Reddit, the popular online message board, faced a huge protest from the site’s moderators after Victoria Taylor, company’s director of Talent, was sacked.
Taylor was also facilitator of Reddit’s famous Ask Me Anything (AMA) features, which has seen participation from many well-known personalities like Microsoft founder and chairman Bill Gates, US President Barack Obama to name a few.
Her sacking resulted in ‘moderators’ of sub-reddits (topics like technology, art, etc and are controlled by moderators who are self-appointed) holding the site hostage with shutdowns. The protest meant that many of these sub-reddits went private and thus other users were locked out. According to The Verge, some of the sub-reddits that went private were: r/videos, r/gaming, r/AskReddit, r/science, r/history, and r/movies.
The crisis on Reddit, which is one the world’s most popular social media sites, meant that interim CEO Ellen Pao had to step in and apologise over the firing. Pao was quote by the BBC as saying, “Our community is what makes Reddit, Reddit and we let you down yesterday. I want to apologise for how we handled the transition yesterday. We should have informed the moderators earlier and provided more detail on the transition plan.”
The issue it seems was not just about Taylor’s firing. As The Verge notes, one reddit moderator Gilgamesh wrote, “As much as Victoria is loved, this reaction is not all a result of her departure: there is a feeling among many of the moderators of reddit that the admins do not respect the work that is put in by the thousands of unpaid volunteers who maintain the communities of the 9,656 active subreddits…”
Later Reddit founder Alexis Ohanian also apologised to the Reddit community after failing to placate them that Taylor’s firing would have no impact AMAs on the site. He wrote on the site, “First, I’m sorry for how we handled communicating change to the AMA team this morning. I take responsibility for that.
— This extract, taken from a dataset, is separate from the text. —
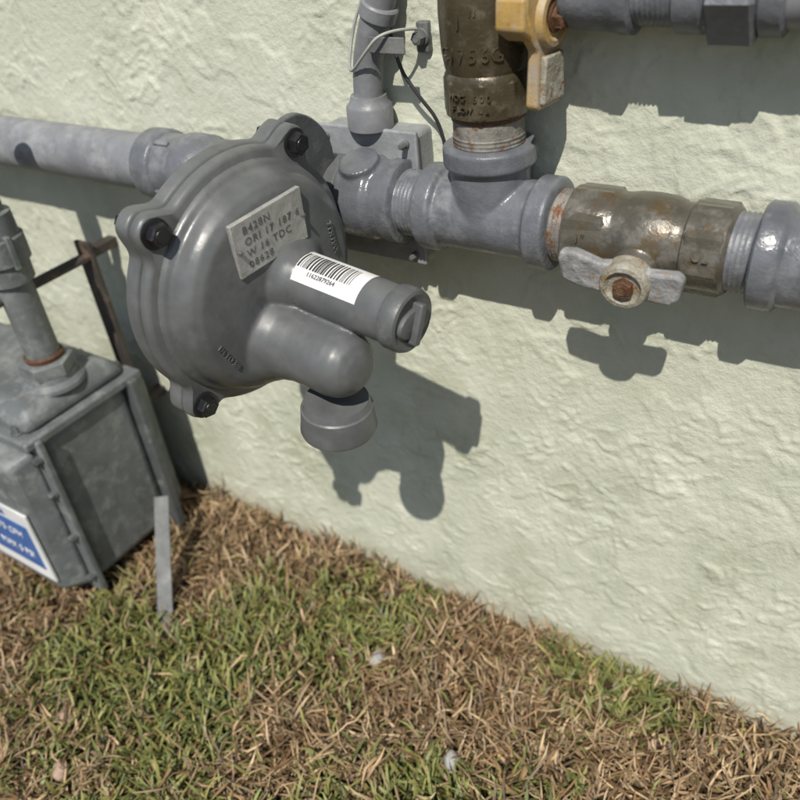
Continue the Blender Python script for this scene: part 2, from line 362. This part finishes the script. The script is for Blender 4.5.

We should have made a post to r/DefaultMods announcing the transition and contacted the affected mods teams right after it happened and clearly articulated how there would not be a disruption with scheduled AMAs and those communications would now happen via AMA@reddit.com as we find a full-time replacement.”
Ohanian added that the community’s message “received loud and clear.” and that “the communication between Reddit and the moderators needs to improve dramatically.”
The Reddit founder also wrote, “We will work closely with you all going forward to ensure events like today don’t happen again. At this point, however, the blackout has served its purpose, and now it’s time to get Reddit functioning again.”
Ellen Pao also wrote on Reddit, “The bigger problem is that we haven’t helped our moderators with better support after many years of promising to do so. We do value moderators; they allow reddit to function and they allow each subreddit to be unique and to appeal to different communities.”
She added that the company was building “better tools for moderators and for admins to help keep subreddits and reddit awesome…We are going to figure this out and fix it.”
It appears that almost all the sub-reddits are now back online and the message of the protestors appears to have been heard by Reddit’s Admins.